The Riches of Potosí

              Silver was discovered in Potosí in 1545.  It is one of the highest cities in the world at 4,090 meters (13,420 feet).  At its height in the 1500s, the city included 200,000 people, making it one of the largest cities on the earth. The patio process, which used mercury amalgamation to extract silver from low grade ores was introduced in the late 1500s, and as can be seen in Figure 2, this dramatically increased production.  Silver production gradually declined, but at its height, the majority of silver produced each year came from Potosí.  Some of the silver went to Spain, but large shipments of silver also went to Acapulco where it joined the Spanish galleons headed for China to pay for goods that were exported to Europe.

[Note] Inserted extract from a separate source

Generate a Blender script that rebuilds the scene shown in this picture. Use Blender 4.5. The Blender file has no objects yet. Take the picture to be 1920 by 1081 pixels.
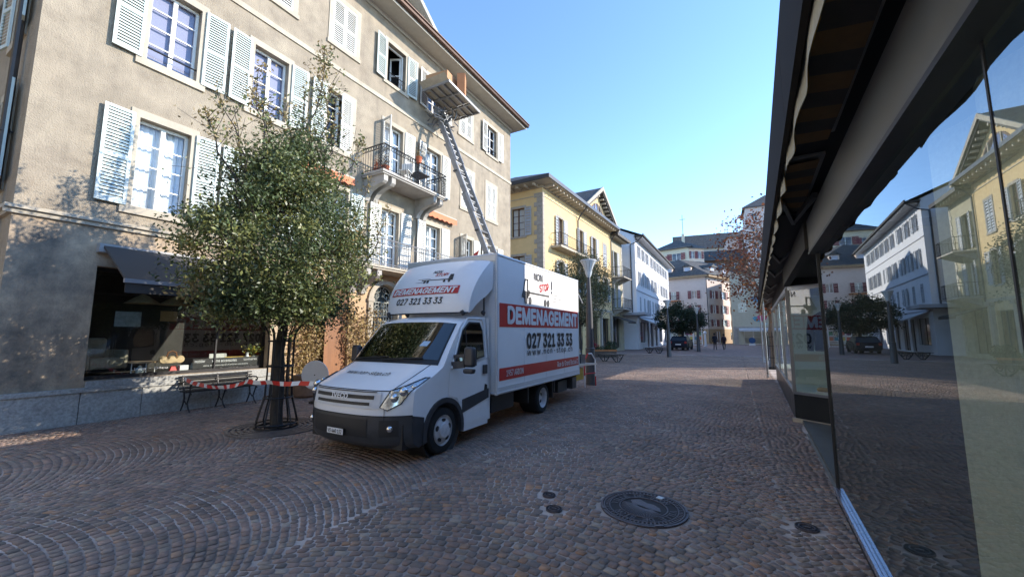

Figure 2.  Silver production at Potosi, 1549 to 1735

              The silver from Peru and Mexico flowed to Spain which used it to pay for the goods they imported from the rest of Europe.  Figure 3 illustrates consumer prices in France, Germany, the United Kingdom, and the Netherlands between 1500 and 1700.  Inflation was similar in these countries between 1500 and 1600.  Some monarchs added to the inflation by debasing the currency.  King Henry VIII treated the English currency even worse than he treated his wives.  He paid for his lavish style of living and foreign wars by reducing the silver in the currency from 92.5% in 1544 to 25% in 1551. King Henry VIII left it to his successor to restore the currency to its unadulterated form.